Wszyscy włączyli się w obchody setnej rocznicy odzyskania niepodległości, ale najlepsze wystawy nie mają nic wspólnego z rocznicową celebrą. Prawdziwe hity to tryptyk, objęty wspólnym hasłem „3xNiepodległa" w Muzeum Narodowym w Warszawie, oraz „Znaki wolności" na Zamku Królewskim w stolicy.
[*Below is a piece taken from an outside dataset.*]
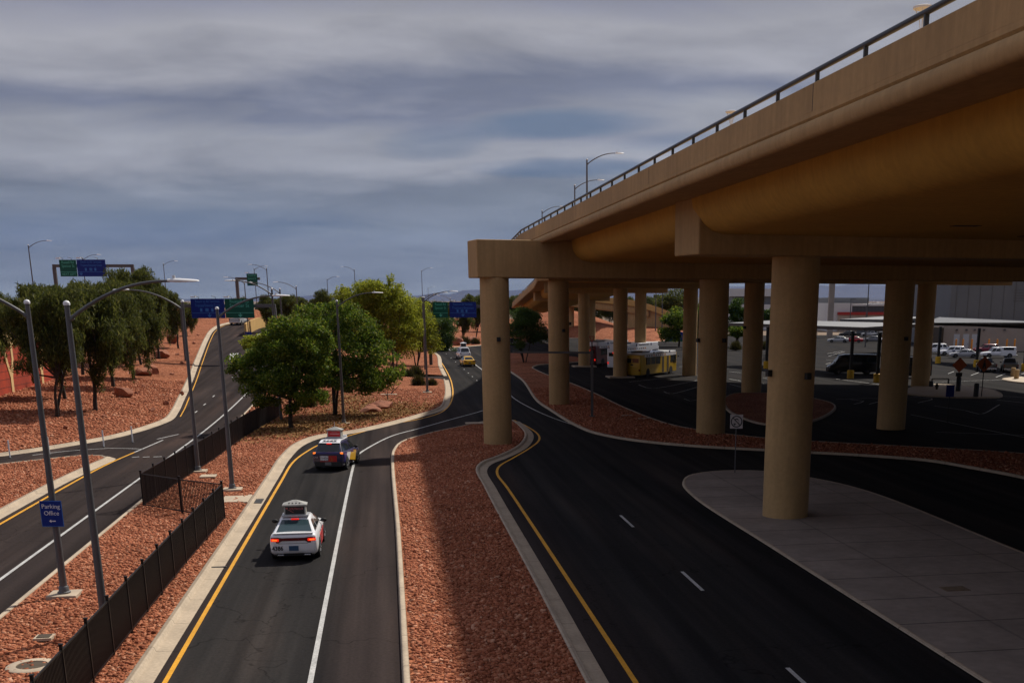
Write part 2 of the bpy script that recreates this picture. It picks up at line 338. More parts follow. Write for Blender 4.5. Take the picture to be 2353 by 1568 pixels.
# ------------------------------------------------------------------ sky and sun
SUNT = Vector((-.61, -.60, -1.0)).normalized()                  # the way the light travels
su = bpy.data.lights.new('sun', 'SUN'); su.energy = 5.0; su.angle = rad(2.); su.color = (1, .93, .82)
so = bpy.data.objects.new('sun', su); COL.objects.link(so); so.rotation_euler = SUNT.to_track_quat('-Z', 'Y').to_euler()
wd = bpy.data.worlds.new('World'); S.world = wd; wd.use_nodes = True
def sky():
    N, L = wd.node_tree.nodes, wd.node_tree.links; bg = N['Background']; bg.inputs['Strength'].default_value = .1
    s = N.new('ShaderNodeTexSky'); s.sky_type = 'NISHITA'; s.sun_disc = False; s.sun_elevation = math.asin(-SUNT.z); s.sun_rotation = math.atan2(-SUNT.x, -SUNT.y)
    s.dust_density = 1.5
    tc = N.new('ShaderNodeTexCoord'); sx = N.new('ShaderNodeSeparateXYZ'); L.new(tc.outputs['Generated'], sx.inputs[0])
    def math_(op, a, b=None, c=None):
        n = N.new('ShaderNodeMath'); n.operation = op
        for i, q in enumerate((a, b, c)):
            if q is None: continue
            if isinstance(q, (int, float)): n.inputs[i].default_value = q
            else: L.new(q, n.inputs[i])
        return n.outputs[0]
    zz = math_('ADD', math_('MAXIMUM', sx.outputs[2], 0.), .16)
    cx = math_('DIVIDE', sx.outputs[0], zz); cy = math_('DIVIDE', sx.outputs[1], zz)
    cb = N.new('ShaderNodeCombineXYZ'); L.new(cx, cb.inputs[0]); L.new(cy, cb.inputs[1])
    def noise(scale, loc, sc, det, rough, dist=.0, rot=14, src=cb):
        mp = N.new('ShaderNodeMapping'); mp.inputs['Location'].default_value = loc; mp.inputs['Scale'].default_value = sc; mp.inputs['Rotation'].default_value = (0, 0, rad(rot)); L.new(src.outputs[0], mp.inputs['Vector'])
        t = N.new('ShaderNodeTexNoise'); t.inputs['Scale'].default_value = scale; t.inputs['Detail'].default_value = det; t.inputs['Roughness'].default_value = rough; t.inputs['Distortion'].default_value = dist
        L.new(mp.outputs[0], t.inputs['Vector']); return t.outputs['Fac']
    n1 = noise(.8, (2.3, 5.1, 0), (.6, 1., 1), 5, .5, .6)
    n2 = noise(2.6, (7.7, 1.9, 0), (.8, 1., 1), 7, .54, .25, 8)
    # layered stratus: bands by height, bent and broken by the noise (values are ten times the radiance)
    zb = math_('ADD', sx.outputs[2], math_('MULTIPLY_ADD', n1, .13, -.065)); zb = math_('ADD', zb, math_('MULTIPLY_ADD', n2, .05, -.025)); zb = math_('MULTIPLY', zb, 3.)
    r = ramp(N, [(.0, (2.75, 3.0, 3.2)), (.12, (2.4, 2.65, 2.9)), (.22, (2.2, 2.38, 2.68)), (.31, (3.6, 3.6, 3.85)), (.365, (3.5, 3.5, 3.75)), (.42, (1.85, 1.95, 2.5)), (.48, (3.2, 3.15, 3.4)), (.56, (3.9, 3.8, 4.0)), (.64, (2.3, 2.3, 2.85)), (.72, (1.75, 1.75, 2.5)), (.85, (2.3, 2.3, 2.95)), (1., (2.6, 2.6, 3.1))]); L.new(zb, r.inputs[0])
    fine = N.new('ShaderNodeMapRange'); fine.inputs[1].default_value = .3; fine.inputs[2].default_value = .7; fine.inputs[3].default_value = .8; fine.inputs[4].default_value = 1.22; L.new(n2, fine.inputs[0])
    vf = N.new('ShaderNodeVectorMath'); vf.operation = 'SCALE'; L.new(r.outputs[0], vf.inputs[0]); L.new(fine.outputs[0], vf.inputs['Scale']); col = vf.outputs[0]
    # slate blue gaps in the cloud
    yy = math_('MAXIMUM', sx.outputs[1], .05); az = math_('DIVIDE', sx.outputs[0], yy); el = math_('DIVIDE', sx.outputs[2], yy)
    ns = math_('MULTIPLY_ADD', n2, 2.6, -1.3)
    for gx, gy, gw, gh, k_ in ((1290, 288, 210, 30, .68), (1335, 383, 220, 20, .62), (1010, 325, 110, 36, .35), (1560, 330, 160, 26, .4), (330, 520, 420, 40, .3)):
        d = ray(gx, gy); a0, e0 = d[0]/d[1], d[2]/d[1]; w_, h_ = gw/FPX, gh/FPX
        u = math_('MULTIPLY_ADD', az, 1/w_, -a0/w_); v = math_('MULTIPLY_ADD', el, 1/h_, -e0/h_); v = math_('ADD', v, math_('MULTIPLY', u, -.35))
        q = math_('ADD', math_('ADD', math_('MULTIPLY', u, u), math_('MULTIPLY', v, v)), ns)
        g = N.new('ShaderNodeMapRange'); g.interpolation_type = 'SMOOTHSTEP'; g.inputs[1].default_value = 1.6; g.inputs[2].default_value = .0; g.inputs[3].default_value = 0; g.inputs[4].default_value = k_; L.new(q, g.inputs[0])
        mg = N.new('ShaderNodeMix'); mg.data_type = 'RGBA'; L.new(g.outputs[0], mg.inputs[0]); L.new(col, mg.inputs[6]); mg.inputs[7].default_value = (.75, 1.35, 2.3, 1); col = mg.outputs[2]
    # sky out of view lifted overhead and behind, added as fill light
    hi = N.new('ShaderNodeMapRange'); hi.interpolation_type = 'SMOOTHSTEP'; hi.inputs[1].default_value = .26; hi.inputs[2].default_value = .6; L.new(sx.outputs[2], hi.inputs[0])
    bk = N.new('ShaderNodeMapRange'); bk.interpolation_type = 'SMOOTHSTEP'; bk.inputs[1].default_value = .35; bk.inputs[2].default_value = -.5; L.new(sx.outputs[1], bk.inputs[0])
    bz = N.new('ShaderNodeMapRange'); bz.interpolation_type = 'SMOOTHSTEP'; bz.inputs[1].default_value = .0; bz.inputs[2].default_value = .2; L.new(sx.outputs[2], bz.inputs[0])
    # unseen sky: brightening added at left, dimming behind and right, to model the columns
    lf = N.new('ShaderNodeMapRange'); lf.interpolation_type = 'SMOOTHSTEP'; lf.inputs[1].default_value = -.45; lf.inputs[2].default_value = -.85; lf.inputs[3].default_value = 0; lf.inputs[4].default_value = 1.0; L.new(sx.outputs[0], lf.inputs[0])
    rt = N.new('ShaderNodeMapRange'); rt.interpolation_type = 'SMOOTHSTEP'; rt.inputs[1].default_value = .62; rt.inputs[2].default_value = .95; rt.inputs[3].default_value = 0; rt.inputs[4].default_value = -.55; L.new(sx.outputs[0], rt.inputs[0])
    bh = N.new('ShaderNodeMapRange'); bh.interpolation_type = 'SMOOTHSTEP'; bh.inputs[1].default_value = .1; bh.inputs[2].default_value = -.55; bh.inputs[3].default_value = 0; bh.inputs[4].default_value = -.62; L.new(sx.outputs[1], bh.inputs[0])
    lowk = N.new('ShaderNodeMapRange'); lowk.interpolation_type = 'SMOOTHSTEP'; lowk.inputs[1].default_value = .55; lowk.inputs[2].default_value = .25; L.new(sx.outputs[2], lowk.inputs[0])
    side = math_('MULTIPLY', math_('ADD', math_('ADD', lf.outputs[0], rt.outputs[0]), bh.outputs[0]), lowk.outputs[0])
    k = math_('MULTIPLY_ADD', hi.outputs[0], .2, math_('MULTIPLY_ADD', math_('MULTIPLY', bk.outputs[0], bz.outputs[0]), .2, 1.))
    vm = N.new('ShaderNodeVectorMath'); vm.operation = 'SCALE'; L.new(col, vm.inputs[0]); k = math_('MAXIMUM', math_('ADD', k, side), .15); L.new(k, vm.inputs['Scale'])
    # mostly cloud, a little clear Nishita sky through it
    mx = N.new('ShaderNodeMix'); mx.data_type = 'RGBA'; mx.inputs[0].default_value = .94; L.new(s.outputs[0], mx.inputs[6]); L.new(vm.outputs[0], mx.inputs[7])
    L.new(mx.outputs[2], bg.inputs['Color'])
sky()
S.view_settings.view_transform = 'Standard'; S.view_settings.look = 'None'; S.view_settings.exposure = 0; S.view_settings.gamma = 1
S.cycles.max_bounces = 6; S.cycles.diffuse_bounces = 2; S.cycles.glossy_bounces = 3

# ------------------------------------------------------------------ ground and asphalt
def gridmesh(name, xs, ys, fz, m):
    X, Y = np.meshgrid(xs, ys); Z = fz(X, Y); v = np.stack([X, Y, Z], -1).reshape(-1, 3)
    n = len(xs); i = np.arange((len(ys)-1)*n).reshape(-1, n)[:, :-1].ravel()
    return npmesh(name, v, np.stack([i, i+1, i+n+1, i+n], 1), m, smooth=True)
xs = np.concatenate([-np.geomspace(30000, 130, 24), np.arange(-120, 121, 6), np.geomspace(130, 30000, 24)])
ys = np.concatenate([[-3000, -300, -40, 0], np.arange(6, 420, 6), np.geomspace(430, 26000, 26)])
def gz(X, Y): return hz(X, Y)*(1-sm(350, 900, Y))*(1-sm(150, 500, -X))-.3
struct(gridmesh('ground', xs, ys, gz, M['desert']))
struct(gridmesh('road', np.arange(-78, 141, 2.), np.arange(-14, 335, 2.), lambda X, Y: hz(X, Y), M['asphalt']))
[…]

Idea tryptyku narodziła się w stołecznym muzeum za dyrekcji Agnieszki Morawińskiej. Każda z należących do niego wystaw miała inny temat i innego kuratora. „Paderewski" (kuratorka Magdalena Pinker) był opowieścią o charyzmatycznym muzyku i jego zaangażowaniu w sprawę polską. Mówi się o nim, że „wygrał wolność na fortepianie", ale wystawa stała się też okazją do prezentacji jego światowej klasy kolekcji sztuki Dalekiego Wschodu, którą zapisał Muzeum Narodowemu.
Pierwsza wszechstronna monograficzna wystawa „Józef Brandt 1841–1915" (kuratorki Ewa Micke-Broniarek i Agnieszka Bagińska) prezentowała z kolei 300 dzieł artysty o międzynarodowej sławie, który malarstwem przypominał w czasach niewoli Polakom o znakomitej przeszłości, a Europie o Polsce.
„Krzycząc: Polska! Niepodległa 1918" (kurator Piotr Rypson, p.o. dyrektora Muzeum Narodowego w Warszawie od końca czerwca do połowy listopada) w tytule nawiązuje do wiersza Juliusza Słowackiego i stawia pytanie „Polska, ale jaka?".
Ta wystawa opowiada zarazem o polskiej drodze do wolności na początku XX wieku na szerokim tle europejskim, przypominając o chaosie, okrucieństwach i brutalności I wojny, która pochłonęła wiele ofiar. Pokazano mnóstwo znanych i nieznanych dzieł sztuki (od Malczewskiego do futurystycznie dynamicznej „Szarży" Jerzego Hulewicza i portretów Józefa Piłsudskiego). Wystawę można wciąż oglądać – do 17 marca.